Nos últimos oito meses, Temer tem se mostrado protagonista contumaz de devassas judiciais
Michel
Temer se mantém como exuberante protagonista de devassas judiciais. Tem sido
assim nos últimos oito meses, com a média de um caso de corrupção estampado nas
páginas do Diário da Justiça a cada 35 dias. Ontem,
treze dos seus amigos foram presos, quatro pessoas com as quais se relacionou
receberam intimações, e alguns dos seus habituais financiadores tiveram
vasculhados escritórios e residências.
Isso foi
consequência de 36 ordens expedidas na última terça-feira em um dos inquéritos
(nº 4621) do Supremo Tribunal Federal, no qual Temer aparece sob a suspeita de
“cometimento de crimes como corrupção, lavagem de dinheiro e associação
criminosa/ organização criminosa’’ — descrição feita pelo juiz Luís Roberto
Barroso.
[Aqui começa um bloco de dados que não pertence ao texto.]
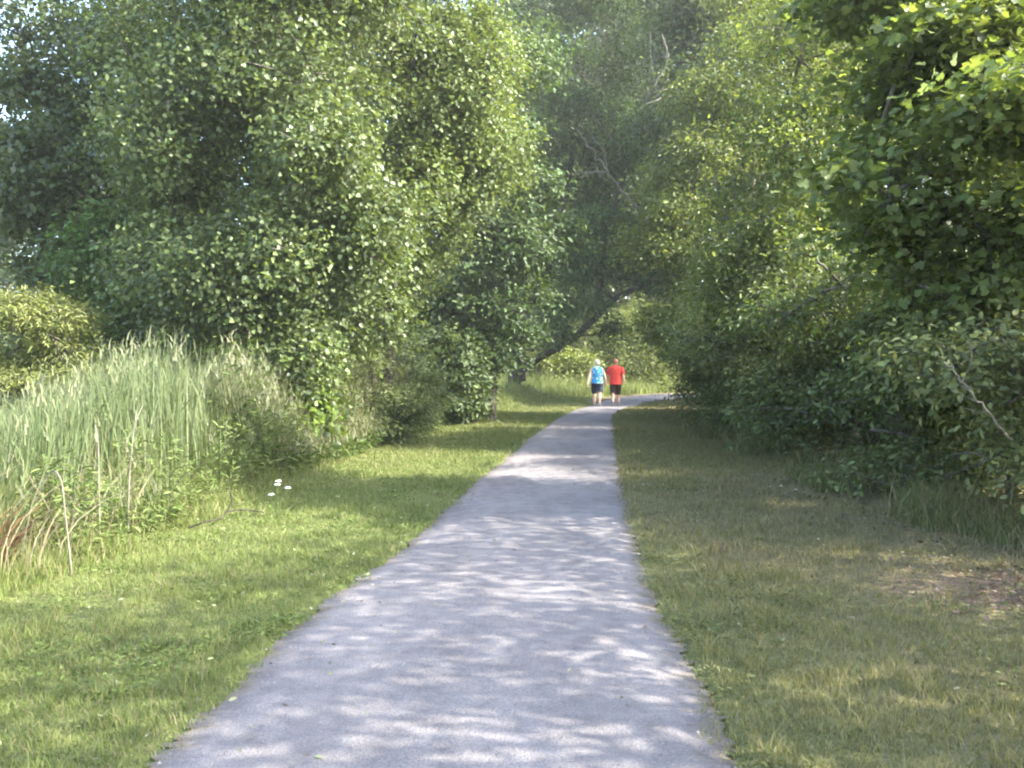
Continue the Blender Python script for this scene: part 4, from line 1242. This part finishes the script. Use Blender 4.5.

O presidente nega. Na manhã
de 10 de maio do ano passado, Temer assinou um decreto que abriu chance para
multiplicação de lucros das concessionárias dos serviços portuários. Segundo o
Tribunal de Contas da União, as inovações desse decreto traziam “fortes
indícios de ilegalidades’’.
Num
exemplo, abriu caminho para beneficiar empresas privadas concessionárias
vinculadas à Associação Brasileira de Terminais Portuários, entre elas Libra e
Rodrimar, com até 100 aditivos em contratos de arrendamento de áreas em portos
como o de Santos (SP). Dessa zona portuária saem 65% das exportações
brasileiras. Os prazos de concessão das áreas em Santos foram estendidos em até
70 anos, em prejuízo dos interesses da administração pública, segundo o TCU. O juiz
Barroso, a procuradora-geral da República Raquel Dodge e a Polícia Federal
sabem exatamente o que estão procurando. Mapeiam “recursos para fins pessoais e
eleitorais" que as empresas privadas teriam repassado em troca das
concessões feitas no decreto de Temer.
No início
do mês, Barroso mandou suspender os sigilos fiscal e bancário do presidente da
República. As decisões de ontem indicaram algumas novidades na investigação,
que avança rápido. Nos mandados de busca e apreensão, lia-se: "Registros e
livros contábeis e fiscais, formais e informais, agendas, ordens de pagamento,
documentos relacionados à manutenção e movimentação de contas bancárias no
Brasil e no exterior, em nome próprio ou de terceiros, contratos, notas
fiscais, recibos e quaisquer documentos referentes à solicitação e recebimento
de vantagem indevida e na ocultação de valores.”
Em outros
documentos, o juiz foi explícito sobre "a possibilidade de se estar diante
de um esquema contínuo de concessão de benefícios públicos em troca de recursos
privados, para fins pessoais e eleitorais, que persistiria por mais de vinte
anos no setor de portos, vindo até os dias ele hoje”. São constantes nos
despachos de Barroso referências às "razões expostas" e aos
"fatos demonstrados’’ pela polícia e pela procuradoria em procedimentos
ainda mantidos sob sigilo.
Michel
Temer era um presidente em busca de alternativas para os dias seguintes à
descida da rampa do Planalto. Sem foro privilegiado, sua perspectiva é a do
juízo de primeira instância — “e isso obviamente é preocupante”, como tem
repetido seu advogado. Seu problema, agora, é como chegar a 1ª de janeiro de
2019 com a faixa de presidente da República para passar ao sucessor eleito. No
Congresso, Temer se tornou uma dúvida.